Sunday, July 18, 2010

Imaginary Hydraulic Fracture Well in Oxford, Chenango Co., NY

Let us imagine that drilling rig No. 43 in Susquehanna Co., PA, also pictured on the July 13 post, is going to be built somewhere else, say in Chenango County in Upstate NY.

I look at my maps and pick a hilltop: Bradley Hill in Oxford south of Norwich. The energy companies go for exposed shoulders, knobs, hilltops.

Once they decide to develop a town, or a whole county, for efficiency's sake the gas company carpet bombs it with sites. But we are only going to think about this one imaginary site today.

There is a pond nearby, other ponds in the vicinity, the Chenango River just west along Route 12. They like to be near water since it takes so much of it to develop a well.  

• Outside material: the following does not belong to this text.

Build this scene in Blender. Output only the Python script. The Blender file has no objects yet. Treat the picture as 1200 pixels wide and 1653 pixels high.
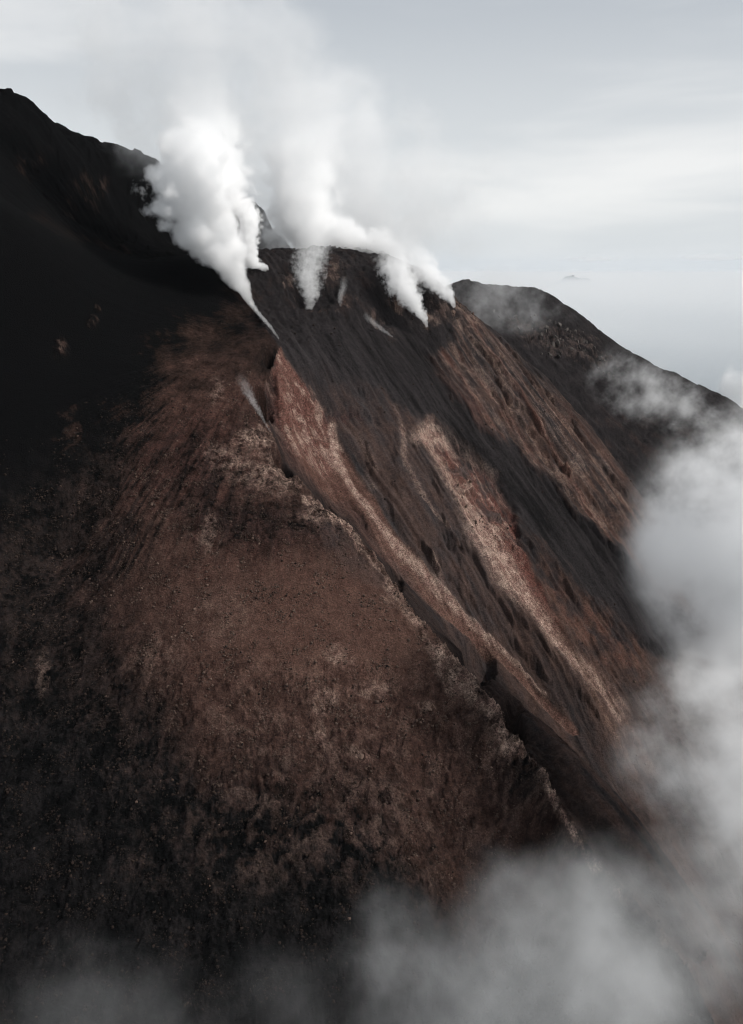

There is ready land. Enough people in the local towns have signed leases by now to assure the energy companies have complete access to the area, with lands set aside not only for the drilling but other sites near roads for parking dozens of frac tanks, trucks, chemicals, pipe and so on. They will also bury a dense network of transport pipelines to move natural gas out of the area and onto the national grid.

They will build pads the size of city blocks to support the rig and all the stuff that goes along with it. Just building this imaginary site will take weeks of clearing, leveling, laying a thick base of crushed rock for the pads and road.  Imagine on site a dozen frac tanks, a man-made heavily lined million-gallon holding pond for the used frac water, temporary housing for the fracking team. 

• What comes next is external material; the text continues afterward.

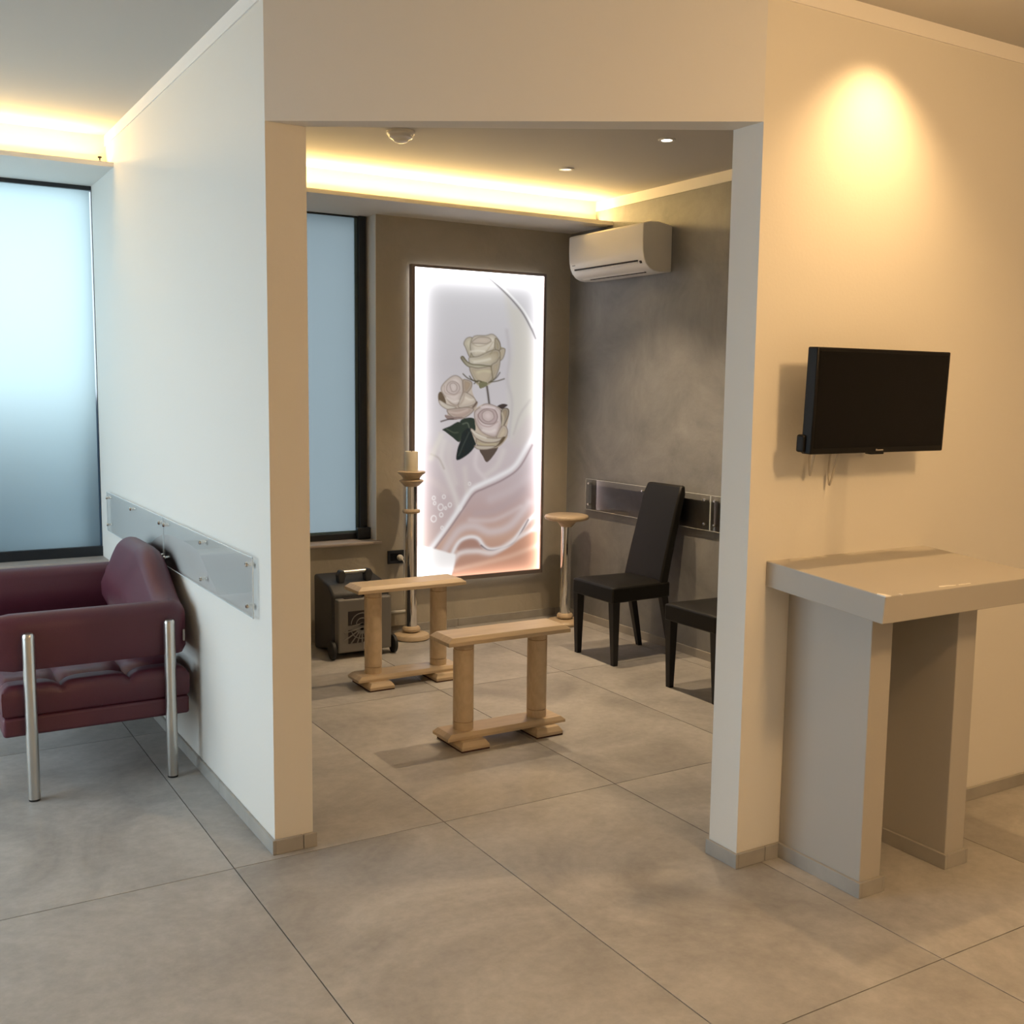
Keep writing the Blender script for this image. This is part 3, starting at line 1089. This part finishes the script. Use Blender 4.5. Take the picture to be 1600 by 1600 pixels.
    # rose 3 (right)
    e3 = (156, 134, 124)
    poly(K([(520, 980), (560, 930), (650, 895), (780, 930), (830, 960), (905, 955), (905, 1040), (880, 1180), (890, 1260), (800, 1360), (690, 1380), (580, 1370), (530, 1290), (490, 1160), (540, 1180)]), (202, 186, 168), 1, 3, ((170, 152, 126), 260, 800, 330, 930))
    poly(K([(525, 990), (590, 930), (660, 895), (770, 930), (820, 980), (830, 1100), (770, 1250), (640, 1220), (550, 1120)]), (220, 204, 200), 1, 2, ((208, 192, 178), 340, 780, 350, 930), e3)
    poly(K([(570, 1000), (640, 950), (740, 960), (780, 1040), (740, 1110), (640, 1110), (580, 1060)]), (206, 186, 184), 1, 2, None, (150, 120, 116))
    poly(K([(610, 1000), (660, 965), (720, 985), (740, 1050), (680, 1090), (620, 1060)]), (220, 202, 198), 1, 2, None, (180, 156, 150))
    poly(K([(820, 970), (890, 950), (905, 1010), (870, 1100), (830, 1150)]), (174, 156, 132), 1, 2, None, (74, 62, 56))
    poly(K([(770, 1250), (830, 1140), (880, 1150), (890, 1230), (800, 1320)]), (206, 190, 166), 1, 2, None, e3)
    poly(K([(485, 1160), (540, 1200), (640, 1250), (760, 1270), (860, 1260), (770, 1310), (640, 1310), (540, 1260)]), (222, 210, 188), 1, 2, None, e3)
    poly(K([(545, 1270), (640, 1312), (770, 1312), (850, 1275), (790, 1350), (690, 1372), (580, 1365)]), (182, 166, 132), 1, 2, ((140, 122, 94), 330, 900, 330, 960), e3)
    poly(K([(530, 1345), (640, 1350), (760, 1355), (690, 1385), (570, 1385)]), (214, 202, 180), 1, 2, None, e3)
    poly(K([(830, 1265), (870, 1255), (830, 1320), (740, 1370), (790, 1330)]), (104, 88, 68), 1, 3)
    for st, c_, w_ in (([(500, 260), (560, 285), (640, 270), (700, 235)], (170, 156, 134), 3), ([(620, 375), (680, 300), (720, 240)], (172, 160, 136), 3),
                       ([(745, 215), (735, 300), (690, 370)], (150, 138, 110), 3), ([(480, 340), (560, 330), (630, 340)], (236, 228, 212), 5),
                       ([(520, 450), (600, 440), (690, 420)], (234, 226, 208), 6), ([(560, 560), (620, 545), (690, 555)], (214, 204, 172), 7),
                       ([(700, 500), (715, 560), (725, 620)], (128, 116, 86), 3), ([(205, 700), (215, 770), (300, 800), (370, 770)], (178, 158, 146), 3),
                       ([(200, 800), (270, 880), (340, 910), (400, 860), (420, 760)], (176, 158, 142), 3.5), ([(230, 830), (300, 870), (350, 860)], (236, 224, 214), 6),
                       ([(400, 650), (410, 730), (395, 800)], (170, 150, 136), 3), ([(260, 980), (350, 990), (450, 960)], (214, 196, 184), 5),
                       ([(430, 830), (470, 850), (510, 850)], (232, 222, 206), 5), ([(560, 1010), (570, 1080), (620, 1130), (700, 1140), (780, 1090)], (164, 138, 132), 3.5),
                       ([(540, 1060), (580, 1170), (640, 1220), (760, 1240), (810, 1120)], (178, 158, 146), 3.5), ([(620, 1180), (690, 1200), (750, 1180)], (238, 226, 218), 7),
                       ([(600, 930), (660, 930), (740, 945)], (236, 220, 220), 6), ([(830, 1000), (845, 1060), (830, 1130)], (214, 200, 176), 5),
                       ([(560, 1320), (650, 1335), (760, 1330)], (204, 190, 158), 5), ([(500, 1180), (560, 1225), (650, 1262)], (240, 230, 214), 5),
                       ([(230, 1160), (300, 1200), (350, 1200)], (96, 104, 86), 3), ([(400, 1110), (450, 1100), (470, 1150)], (120, 128, 112), 3)):
        stroke(K(st), c_, w_, .6)
    # soft folds of the veil under the flowers
    for st, c_, w_ in (([(215, 960), (240, 900), (262, 850)], (236, 230, 214), 14), ([(300, 900), (300, 980), (330, 1080)], (224, 214, 208), 16),
                       ([(372, 1010), (378, 1060), (384, 1120)], (226, 216, 208), 14), ([(560, 930), (530, 1000), (480, 1040)], (230, 222, 216), 16),
                       ([(500, 1160), (600, 1120), (680, 1060)], (214, 200, 202), 26), ([(430, 1230), (540, 1210), (660, 1120)], (190, 172, 174), 20),
                       ([(400, 1260), (520, 1260), (650, 1200)], (226, 212, 212), 14), ([(180, 1050), (240, 1080), (280, 1120)], (220, 204, 200), 20)):
        stroke(G(st), c_, w_, .45)
    return img


def edge_light(W, Hh):
    """brightness of the edge-lit light panel itself"""
    uu, vv = np.meshgrid(np.linspace(0, 1, W), np.linspace(0, 1, Hh))
    X = uu * 0.92
    Y = vv * 1.93
    g = 1.15 * np.exp(-X / .040) + np.exp(-(0.92 - X) / .034) + np.exp(-Y / .040) + .30 * np.exp(-(1.93 - Y) / .03)
    return 1.0 + 7.0 * g


pic = empty('light_box_picture', (2.41, YB, 0.31))
tag(pic, 'tall backlit picture of three white roses over pink silk', 'picture')
PX0, PX1, PZ0, PZ1 = 1.945, 2.868, 0.335, 2.245
yf = 2.702
W, Hh = 200, 420
img = paint_picture(W, Hh)
glow = edge_light(W, Hh)
xs = np.linspace(PX0, PX1, W) - 2.41
zs = np.linspace(PZ1, PZ0, Hh) - 0.31
VX, VZ = np.meshgrid(xs, zs)
verts = np.stack([VX.ravel(), np.full(VX.size, yf - YB), VZ.ravel()], 1)
idx = np.arange(W * Hh).reshape(Hh, W)
faces = np.stack([idx[:-1, :-1].ravel(), idx[1:, :-1].ravel(), idx[1:, 1:].ravel(), idx[:-1, 1:].ravel()], 1)
me = bpy.data.meshes.new('printed_panel')
me.from_pydata(verts.tolist(), [], faces.tolist())
ca = me.color_attributes.new('print', 'FLOAT_COLOR', 'POINT')
buf = np.ones((W * Hh, 4), np.float32)
buf[:, :3] = (img * 1.0).reshape(-1, 3)
ca.data.foreach_set('color', buf.ravel())
ga = me.attributes.new('backlight', 'FLOAT', 'POINT')
ga.data.foreach_set('value', glow.astype(np.float32).ravel())
pm = bpy.data.materials.new('backlit_print')
pm.use_nodes = True
nt = pm.node_tree
nt.nodes.clear()
out = nt.nodes.new('ShaderNodeOutputMaterial')
em = nt.nodes.new('ShaderNodeEmission')
a1 = nt.nodes.new('ShaderNodeAttribute')
a1.attribute_name = 'print'
a2 = nt.nodes.new('ShaderNodeAttribute')
a2.attribute_name = 'backlight'
mu = nt.nodes.new('ShaderNodeMath')
mu.operation = 'MULTIPLY'
mu.inputs[1].default_value = 0.52
nt.links.new(a2.outputs['Fac'], mu.inputs[0])
nt.links.new(a1.outputs['Color'], em.inputs['Color'])
nt.links.new(mu.outputs['Value'], em.inputs['Strength'])
gls = nt.nodes.new('ShaderNodeBsdfGlossy')
gls.inputs['Roughness'].default_value = 0.25
gls.inputs['Color'].default_value = (.03, .03, .03, 1)
ads = nt.nodes.new('ShaderNodeAddShader')
nt.links.new(em.outputs['Emission'], ads.inputs[0])
nt.links.new(gls.outputs['BSDF'], ads.inputs[1])
nt.links.new(ads.outputs['Shader'], out.inputs['Surface'])
me.materials.append(pm)
panel = bpy.data.objects.new('printed_panel', me)
COL.objects.link(panel)
panel.parent = pic
for hx_ in (2.05, 2.75):
    loc(MB().box(hx_, hx_ + .05, 2.72, YB, 2.15, 2.20), pic).build('wall_bracket', BROWNFRAME, pic)
loc(MB().box(1.935, 2.873, 2.705, 2.725, 0.322, 2.248), pic).build('led_panel', m_emit('led_white', (1.0, .93, .88, 1), 2.2), pic)
FX0, FX1, FZ0, FZ1 = 1.922, 2.886, 0.308, 2.262
for bx in ((FX0, PX0, 2.69, YB - .022, FZ0, FZ1), (PX1, FX1, 2.69, YB - .022, FZ0, FZ1), (PX0, PX1, 2.69, YB - .022, PZ1, FZ1), (PX0, PX1, 2.69, YB - .022, FZ0, PZ0)):
    loc(MB().box(*bx), pic).build('frame_bar', BROWNFRAME, pic, bevel=.002)

# ------------------------------------------------------------------ air conditioner
ac = empty('air_conditioner', (XR, 2.085, 2.20))
tag(ac, 'white wall air conditioner high in the corner of the grey wall', 'air conditioner')
prof = [(0.0, 0.0)]
for k in range(15):
    a = math.radians(-78 + 78 * k / 14)
    prof.append((-0.105 - 0.105 * math.cos(a), 0.135 + 0.135 * math.sin(a)))
prof = [(0.0, 0.005), (-0.09, 0.0), (-0.125, 0.004), (-0.158, 0.018), (-0.183, 0.042), (-0.200, 0.075), (-0.208, 0.115), (-0.211, 0.17), (-0.211, 0.262), (-0.205, 0.270), (-0.16, 0.282), (-0.10, 0.284), (0.0, 0.268)]
L2 = 0.375
mb = MB()
n = len(prof)
mb.prism([(p[0], p[1]) for p in prof], -L2, L2, 'y')
mb.build('casing', ACWHITE, ac, bevel=.006, seg=2, smooth=True, angle=32)


def ac_strip(i0, t0, i1, t1, y0, y1, off):
    a = Vector(prof[i0]).lerp(Vector(prof[i0 + 1]), t0)
    b = Vector(prof[i1]).lerp(Vector(prof[i1 + 1]), t1)
    nrm = Vector((-(b - a).y, (b - a).x)).normalized()
    if nrm.x > 0 and nrm.y > 0:
        nrm = -nrm
    if nrm.dot(Vector((-1, -1))) < 0:
        nrm = -nrm
    q = [a - nrm * .01, b - nrm * .01, b + nrm * off, a + nrm * off]
    return MB().prism([(v.x, v.y) for v in q], y0, y1, 'y')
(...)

The heavy use of town roads will break the weaker ones apart. And who are these men wearing yellow and orange vests in double cab pickups with Texas and Pennsylvania plates cruising the roads?

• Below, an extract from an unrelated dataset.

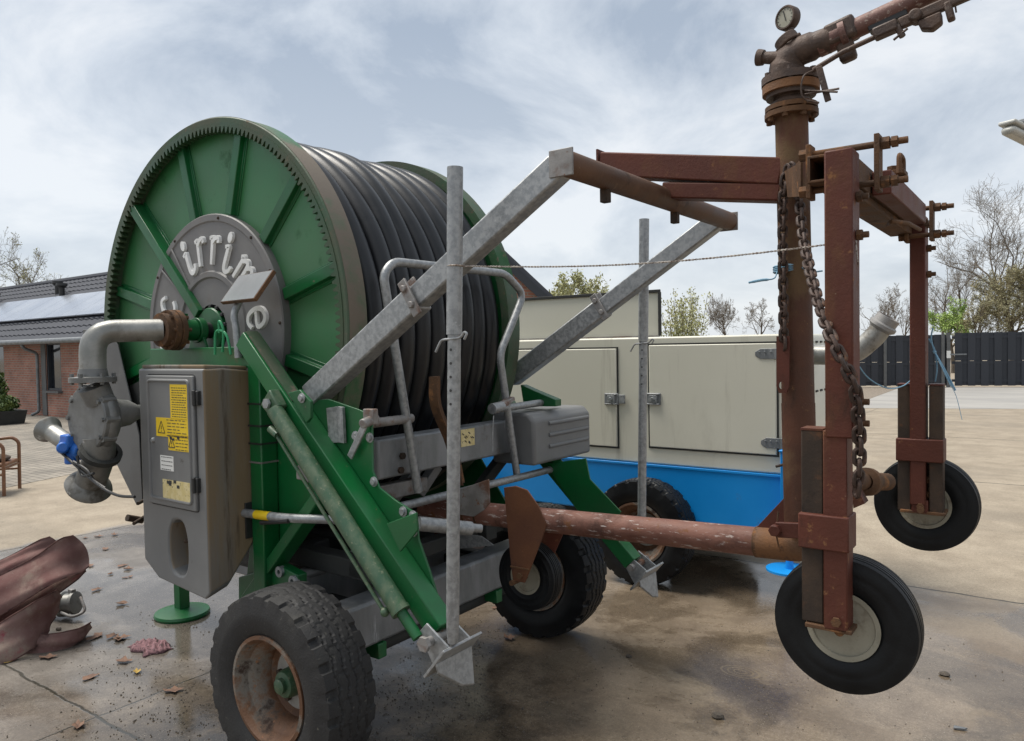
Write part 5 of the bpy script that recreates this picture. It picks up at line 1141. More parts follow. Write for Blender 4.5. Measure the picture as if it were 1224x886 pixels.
# long carrying tube
t0, t1 = at(507, 607, v=SC), at(948, 652, v=SC)
td = (t1 - t0).normalized()
mb = MB(); mb.tube([t0, t1], .054, 28); tub = part(mb, 'main_tube', M['rust_pipe'], ct)
mb = MB()
for q in (.125, .16, .20): c = t0 + (t1 - t0) * q; mb.lathe([(.053, -.005), (.0575, -.004), (.0575, .004), (.053, .005)], c, td, 28, closed=True)
mb.lathe([(.053, -.01), (.058, -.006), (.058, .006), (.053, .01)], t0.lerp(t1, .93), td, 28, closed=True); part(mb, 'weld_ring', M['rust_brown'], tub)
eb = at(957, 640, v=SC); mb = MB(); mb.tube(fillet([t0.lerp(t1, .93), t1 + td * .045, t1 + td * .05 + md * .10], .09, 6), .058, 26); part(mb, 'tube_elbow', M['rust_orange'], tub)
# mast
mb = MB(); mb.tube([mbm + md * .06, mbm + (mt - mbm) * .335], .058, 28); mb.tube([mbm + (mt - mbm) * .33, mt + md * .02], .0565, 28); ms_ = part(mb, 'mast', M['rust_mast'], ct)
gz = [at(x, y, v=SC) for x, y in ((886, 650), (948, 584), (950, 622), (940, 646))]
mb = MB(); mb.prism([p + Vector((0, -.006, 0)) for p in gz], (0, .012, 0)); part(mb, 'gusset', M['rust'], ct, bev=.002)
bm0, bm1 = at(928, 633, v=SC - .075), at(962, 634, v=SC - .075)
mb = MB(); mb.bar(bm0, bm1 + Vector((.02, 0, 0)), .02, .055, (0, 0, 1)); mb.bolt(bm0 + Vector((0, .0, 0)), (0, -1, 0), .022, .03); part(mb, 'stub_bracket', M['rust'], ct, bev=.003)
mb = MB(); mb.tube([at(930, 612, v=SC - .07), at(928, 640, v=SC - .08), at(932, 660, v=SC - .07)], .003, 6); part(mb, 'tie_wire', M['rust_brown'], ct)
# flanges below the gun
def flange(mb, c, r, h, n=8, br_=.011):
    mb.lathe([(.03, 0), (r, 0), (r, h), (.03, h)], c, md, 36, closed=True)
    e1 = md.orthogonal().normalized(); e2 = md.cross(e1)
    for i in range(n): a = i * 2 * math.pi / n; mb.bolt(c + (e1 * math.cos(a) + e2 * math.sin(a)) * (r - br_ * 1.2) - md * .012, md, br_, h + .024)
pxl = lambda y: mt + md * ((at(946, y, v=SC).z - mt.z))
mb = MB(); flange(mb, pxl(141), .092, .018); flange(mb, pxl(133), .090, .016, 0); part(mb, 'mast_flange', M['rust_brown'], ms_)
mb = MB(); mb.tube([pxl(130), pxl(122), pxl(118), pxl(112)], [.062, .066, .058, .060], 28); part(mb, 'flange_neck', M['gun'], ms_)
mb = MB(); flange(mb, pxl(112), .098, .028, 0); part(mb, 'slew_ring', M['rust_orange'], ms_)
mb = MB(); mb.tube([pxl(117), pxl(112)], .085, 28); flange(mb, pxl(101), .100, .026, 6); part(mb, 'gun_flange', M['gun'], ms_)
# the gun
gq = lambda x, y, k=0: at(x, y, v=SC + k)
gb = [gq(940, 92), gq(942, 78), gq(952, 64), gq(975, 54)]; gd0, gd1 = gq(985, 52), gq(1135, -18)
bdv = (gd1 - gd0).normalized()
mb = MB(); mb.tube(spline(gb + [gq(994, 47)], 6), [.062] * 6 + [.057] * 6 + [.050] * 6 + [.045] * 6 + [.042], 24); gun = part(mb, 'gun_body', M['gun'], ct)
mb = MB(); mb.tube([gd0 - bdv * .02, gd0 + bdv * .06, gd0 + bdv * .062, gd1 + bdv * .35], [.041, .041, .034, .029], 24); mb.lathe([(.032, .055), (.049, .058), (.049, .078), (.032, .082)], gd0, bdv, 24, closed=True); brl = part(mb, 'gun_barrel', M['barrel'], gun)
mb = MB(); mb.tube([gd1 + bdv * .34, gd1 + bdv * .40, gd1 + bdv * .46], [.040, .042, .026], 20); part(mb, 'nozzle', M['gun'], gun)
dn = Vector((bdv.z, 0, -bdv.x)); dn = dn if dn.z < 0 else -dn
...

The site will become home to a 10 story rig that will drill 6000 feet into the ground and then fracture the shale using three million gallons of water mixed with a cocktail of multi-syllable compounds that, if it comes into contact with the water table, will poison it. It has happened, and there are no guarantees it won't happen here. There are a dozen things that can go wrong, and have.

Interestingly, for two years the county board of supervisors' committee on natural gas development has dealt with secondary issues such as brine to keep the road dust down, seismic testing, road capacity, driveway permits, and leasing county-owned lands. They wonder out loud why the primary energy company Norse Energy's people don't come to their meetings. 

Sadly, and unprofessionally, they haven't had any substantive discussion about the overriding question of whether this whole idea is even good for the people of the county and its towns in the long term, at least not publicly. 

I do wonder how they can make small decisions based on large unexplored assumptions? Shouldn't the answers to small questions arise out of a base of sound planning for now and the future? What about the quality of a life lived here? Are the farms to become hayfields without livestock? The towns left to people who cannot afford to leave?

Today Bradley Hill is tranquil, the view sublime and unbroken except for a phone tower. It's high summer in Upstate New York. Let's take a dip in the pond.